MATERIAL FOR THIS TASK:
.....

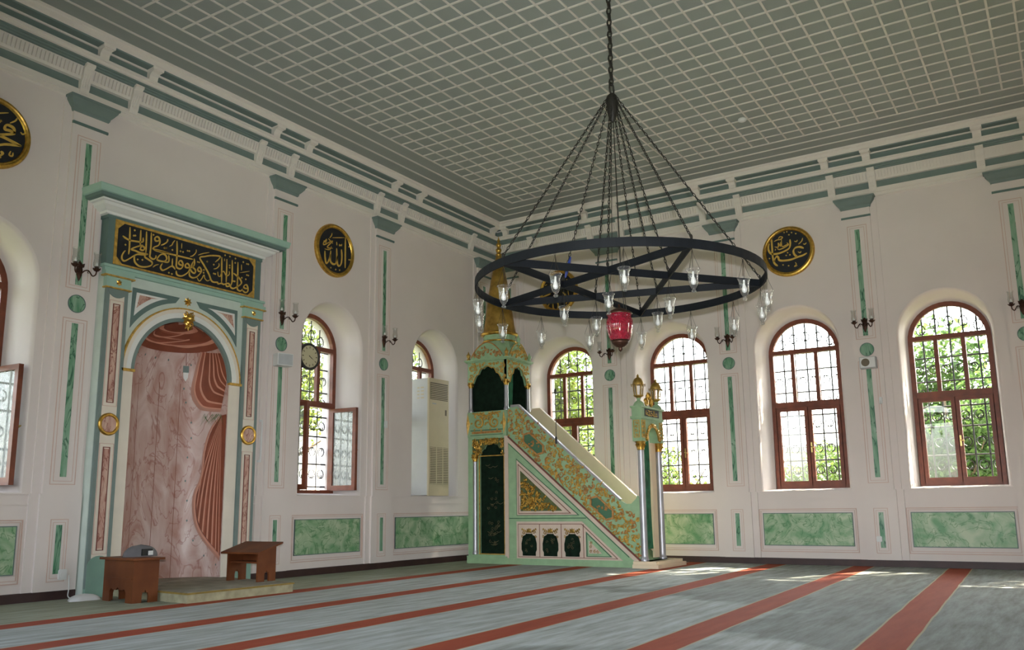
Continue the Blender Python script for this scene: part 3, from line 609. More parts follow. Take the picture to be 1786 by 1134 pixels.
# flanking pilasters
for uc in (-8.215, -6.215):
    p = MB(NF).box(uc-.135, uc+.135, .14, .185, .098, 3.47).build('side_pilaster', 'cream', mh)
    for s in (-1, 1): MB(NF).box(*sorted((uc+s*.095, uc+s*.137)), .15, .190, .098, 3.47).build('green_edge', 'teal', p)
    MB(NF).poly([(uc-.136, .0), (uc+.136, .0), (uc+.136, .33)]+[(uc+.136*math.cos(pi*i/12), .33+.115*math.sin(pi*i/12)) for i in range(1, 12)]+[(uc-.136, .33)], .15, .194).build('green_foot', 'mint_deep', p)
    MB(NF).poly([(uc-.136, 3.47)]+[(uc-.12*math.cos(pi*i/12), 3.46-.10*math.sin(pi*i/12)) for i in range(13)]+[(uc+.136, 3.47)], .15, .194).build('green_lunette', 'teal', p)
    for z0, z1 in ((.52, 1.62), (2.16, 3.27)):
        MB(NF).box(uc-.036, uc+.036, .185, .190, z0, z1).build('rose_strip', 'marble_rose', p)
        MB(NF).frame(uc-.043, uc+.043, z0-.02, z1+.02, .009, .185, .194).build('strip_border', 'maroon', p)
        MB(NF).frame(uc-.088, uc+.088, z0-.06, z1+.06, .006, .185, .191).build('strip_line', 'pink_line', p)
    md = MB(NF).disc(uc, 1.895, .128, .18, .2, 32, [(.128, .18), (.128, .205), (.118, .215), (.098, .215), (.088, .204)]).build('medallion_ring', 'gold', p)
    MB(NF).disc(uc, 1.895, .09, .18, .205, 28).build('medallion_face', 'marble_rose', md)
    c = MB(NF).box(uc-.155, uc+.155, .14, .205, 3.475, 3.60).box(uc-.185, uc+.185, .14, .225, 3.612, 3.66).build('pilaster_cap', 'mint', mh)
    MB(NF).box(uc-.165, uc+.165, .14, .215, 3.462, 3.478).box(uc-.192, uc+.192, .14, .232, 3.598, 3.614).build('gold_line', 'gold_paint', c)
    r = MB(NF)
    for i in range(6): r.leaf(uc, 3.54, .042, i*pi/3+pi/6, .206)
    r.disc(uc, 3.54, .013, .206, .222, 10); r.build('rosette', 'gold', c)
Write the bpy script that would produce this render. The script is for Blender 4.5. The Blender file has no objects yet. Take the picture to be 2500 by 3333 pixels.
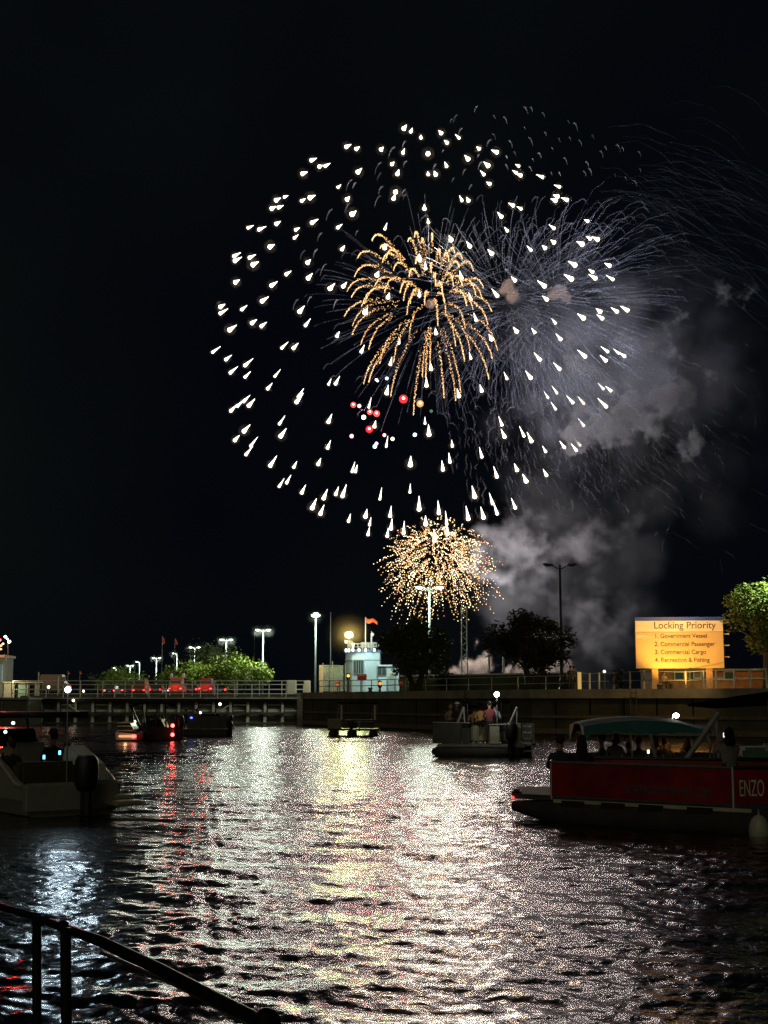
import bpy, bmesh, math, random
import numpy as np
from mathutils import Vector, Matrix
random.seed(7); rng = np.random.default_rng(11)
S = bpy.context.scene
C = S.collection
PI = math.pi
# ------------------------------------------------------------------ camera
F = 4600.0; CAMH = 2.4; HZ = 2280.0
PITCH = math.atan((HZ - 1666.5) / F)
cam_d = bpy.data.cameras.new('camera'); cam = bpy.data.objects.new('camera', cam_d); C.objects.link(cam)
cam.location = (0, 0, CAMH); cam.rotation_euler = (PI/2 + PITCH, 0, 0)
cam_d.sensor_fit = 'VERTICAL'; cam_d.sensor_height = 36; cam_d.lens = 36 * F / 3333
cam_d.clip_start = 0.1; cam_d.clip_end = 20000
S.camera = cam
# ------------------------------------------------------------------ world / exposure
W = bpy.data.worlds.new('World'); S.world = W; W.use_nodes = True
nt = W.node_tree; nt.nodes.clear()
out = nt.nodes.new('ShaderNodeOutputWorld'); bg = nt.nodes.new('ShaderNodeBackground')
tc = nt.nodes.new('ShaderNodeTexCoord'); nz = nt.nodes.new('ShaderNodeTexNoise'); nz.inputs['Scale'].default_value = 3.0
nz.inputs['Detail'].default_value = 3
cr = nt.nodes.new('ShaderNodeValToRGB')
cr.color_ramp.elements[0].position = 0.35; cr.color_ramp.elements[0].color = (0.0008, 0.0014, 0.0030, 1)
cr.color_ramp.elements[1].position = 0.75; cr.color_ramp.elements[1].color = (0.0032, 0.0042, 0.0042, 1)
nt.links.new(tc.outputs['Generated'], nz.inputs['Vector']); nt.links.new(nz.outputs['Fac'], cr.inputs['Fac'])
nt.links.new(cr.outputs['Color'], bg.inputs['Color']); bg.inputs['Strength'].default_value = 1.0
nt.links.new(bg.outputs[0], out.inputs['Surface'])
sun_d = bpy.data.lights.new('city_glow', 'SUN'); sun = bpy.data.objects.new('city_glow', sun_d); C.objects.link(sun)
sun_d.energy = 0.17; sun_d.angle = math.radians(60); sun_d.color = (1.0, 0.86, 0.62)
sun.rotation_euler = (math.radians(58), 0, math.radians(-25))
S.view_settings.view_transform = 'Standard'; S.view_settings.look = 'None'
S.view_settings.exposure = 0; S.view_settings.gamma = 1
S.render.engine = 'CYCLES'
cy = S.cycles
cy.use_denoising = True; cy.denoiser = 'OPENIMAGEDENOISE'; cy.denoising_input_passes = 'RGB_ALBEDO_NORMAL'; cy.denoising_prefilter = 'NONE'
cy.max_bounces = 6; cy.diffuse_bounces = 1; cy.glossy_bounces = 3; cy.transmission_bounces = 4
cy.transparent_max_bounces = 24; cy.volume_bounces = 0
cy.sample_clamp_indirect = 8; cy.sample_clamp_direct = 26
cy.volume_step_rate = 1.3; cy.volume_max_steps = 96
cy.use_light_tree = True

cp, sp = math.cos(PITCH), math.sin(PITCH)
def P(px, py, D):
    """world point on the ray through photo pixel (px, py) whose ground distance along +Y is D"""
    cx = (px - 1250) / F; cz = -(py - 1666.5) / F
    d = Vector((cx, cp - cz * sp, sp + cz * cp))
    k = D / d.y
    return Vector((d.x * k, D, CAMH + d.z * k))
def XD(px, D): return (px - 1250) / F * D
def DW(py): return CAMH * F / (py - HZ)
def ZZ(py, D): return CAMH + (HZ - py) / F * D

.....

AIM:
Reproduce all of the material above word for word. Omit the pictures.

EXPECTED OUTPUT:
Continue the Blender Python script for this scene: part 3, from line 609. More parts follow. Take the picture to be 1786 by 1134 pixels.
# flanking pilasters
for uc in (-8.215, -6.215):
    p = MB(NF).box(uc-.135, uc+.135, .14, .185, .098, 3.47).build('side_pilaster', 'cream', mh)
    for s in (-1, 1): MB(NF).box(*sorted((uc+s*.095, uc+s*.137)), .15, .190, .098, 3.47).build('green_edge', 'teal', p)
    MB(NF).poly([(uc-.136, .0), (uc+.136, .0), (uc+.136, .33)]+[(uc+.136*math.cos(pi*i/12), .33+.115*math.sin(pi*i/12)) for i in range(1, 12)]+[(uc-.136, .33)], .15, .194).build('green_foot', 'mint_deep', p)
    MB(NF).poly([(uc-.136, 3.47)]+[(uc-.12*math.cos(pi*i/12), 3.46-.10*math.sin(pi*i/12)) for i in range(13)]+[(uc+.136, 3.47)], .15, .194).build('green_lunette', 'teal', p)
    for z0, z1 in ((.52, 1.62), (2.16, 3.27)):
        MB(NF).box(uc-.036, uc+.036, .185, .190, z0, z1).build('rose_strip', 'marble_rose', p)
        MB(NF).frame(uc-.043, uc+.043, z0-.02, z1+.02, .009, .185, .194).build('strip_border', 'maroon', p)
        MB(NF).frame(uc-.088, uc+.088, z0-.06, z1+.06, .006, .185, .191).build('strip_line', 'pink_line', p)
    md = MB(NF).disc(uc, 1.895, .128, .18, .2, 32, [(.128, .18), (.128, .205), (.118, .215), (.098, .215), (.088, .204)]).build('medallion_ring', 'gold', p)
    MB(NF).disc(uc, 1.895, .09, .18, .205, 28).build('medallion_face', 'marble_rose', md)
    c = MB(NF).box(uc-.155, uc+.155, .14, .205, 3.475, 3.60).box(uc-.185, uc+.185, .14, .225, 3.612, 3.66).build('pilaster_cap', 'mint', mh)
    MB(NF).box(uc-.165, uc+.165, .14, .215, 3.462, 3.478).box(uc-.192, uc+.192, .14, .232, 3.598, 3.614).build('gold_line', 'gold_paint', c)
    r = MB(NF)
    for i in range(6): r.leaf(uc, 3.54, .042, i*pi/3+pi/6, .206)
    r.disc(uc, 3.54, .013, .206, .222, 10); r.build('rosette', 'gold', c)
Write the bpy script that would produce this render. The script is for Blender 4.5. The Blender file has no objects yet. Take the picture to be 2500 by 3333 pixels.
import bpy, bmesh, math, random
import numpy as np
from mathutils import Vector, Matrix
random.seed(7); rng = np.random.default_rng(11)
S = bpy.context.scene
C = S.collection
PI = math.pi
# ------------------------------------------------------------------ camera
F = 4600.0; CAMH = 2.4; HZ = 2280.0
PITCH = math.atan((HZ - 1666.5) / F)
cam_d = bpy.data.cameras.new('camera'); cam = bpy.data.objects.new('camera', cam_d); C.objects.link(cam)
cam.location = (0, 0, CAMH); cam.rotation_euler = (PI/2 + PITCH, 0, 0)
cam_d.sensor_fit = 'VERTICAL'; cam_d.sensor_height = 36; cam_d.lens = 36 * F / 3333
cam_d.clip_start = 0.1; cam_d.clip_end = 20000
S.camera = cam
# ------------------------------------------------------------------ world / exposure
W = bpy.data.worlds.new('World'); S.world = W; W.use_nodes = True
nt = W.node_tree; nt.nodes.clear()
out = nt.nodes.new('ShaderNodeOutputWorld'); bg = nt.nodes.new('ShaderNodeBackground')
tc = nt.nodes.new('ShaderNodeTexCoord'); nz = nt.nodes.new('ShaderNodeTexNoise'); nz.inputs['Scale'].default_value = 3.0
nz.inputs['Detail'].default_value = 3
cr = nt.nodes.new('ShaderNodeValToRGB')
cr.color_ramp.elements[0].position = 0.35; cr.color_ramp.elements[0].color = (0.0008, 0.0014, 0.0030, 1)
cr.color_ramp.elements[1].position = 0.75; cr.color_ramp.elements[1].color = (0.0032, 0.0042, 0.0042, 1)
nt.links.new(tc.outputs['Generated'], nz.inputs['Vector']); nt.links.new(nz.outputs['Fac'], cr.inputs['Fac'])
nt.links.new(cr.outputs['Color'], bg.inputs['Color']); bg.inputs['Strength'].default_value = 1.0
nt.links.new(bg.outputs[0], out.inputs['Surface'])
sun_d = bpy.data.lights.new('city_glow', 'SUN'); sun = bpy.data.objects.new('city_glow', sun_d); C.objects.link(sun)
sun_d.energy = 0.17; sun_d.angle = math.radians(60); sun_d.color = (1.0, 0.86, 0.62)
sun.rotation_euler = (math.radians(58), 0, math.radians(-25))
S.view_settings.view_transform = 'Standard'; S.view_settings.look = 'None'
S.view_settings.exposure = 0; S.view_settings.gamma = 1
S.render.engine = 'CYCLES'
cy = S.cycles
cy.use_denoising = True; cy.denoiser = 'OPENIMAGEDENOISE'; cy.denoising_input_passes = 'RGB_ALBEDO_NORMAL'; cy.denoising_prefilter = 'NONE'
cy.max_bounces = 6; cy.diffuse_bounces = 1; cy.glossy_bounces = 3; cy.transmission_bounces = 4
cy.transparent_max_bounces = 24; cy.volume_bounces = 0
cy.sample_clamp_indirect = 8; cy.sample_clamp_direct = 26
cy.volume_step_rate = 1.3; cy.volume_max_steps = 96
cy.use_light_tree = True

cp, sp = math.cos(PITCH), math.sin(PITCH)
def P(px, py, D):
    """world point on the ray through photo pixel (px, py) whose ground distance along +Y is D"""
    cx = (px - 1250) / F; cz = -(py - 1666.5) / F
    d = Vector((cx, cp - cz * sp, sp + cz * cp))
    k = D / d.y
    return Vector((d.x * k, D, CAMH + d.z * k))
def XD(px, D): return (px - 1250) / F * D
def DW(py): return CAMH * F / (py - HZ)
def ZZ(py, D): return CAMH + (HZ - py) / F * D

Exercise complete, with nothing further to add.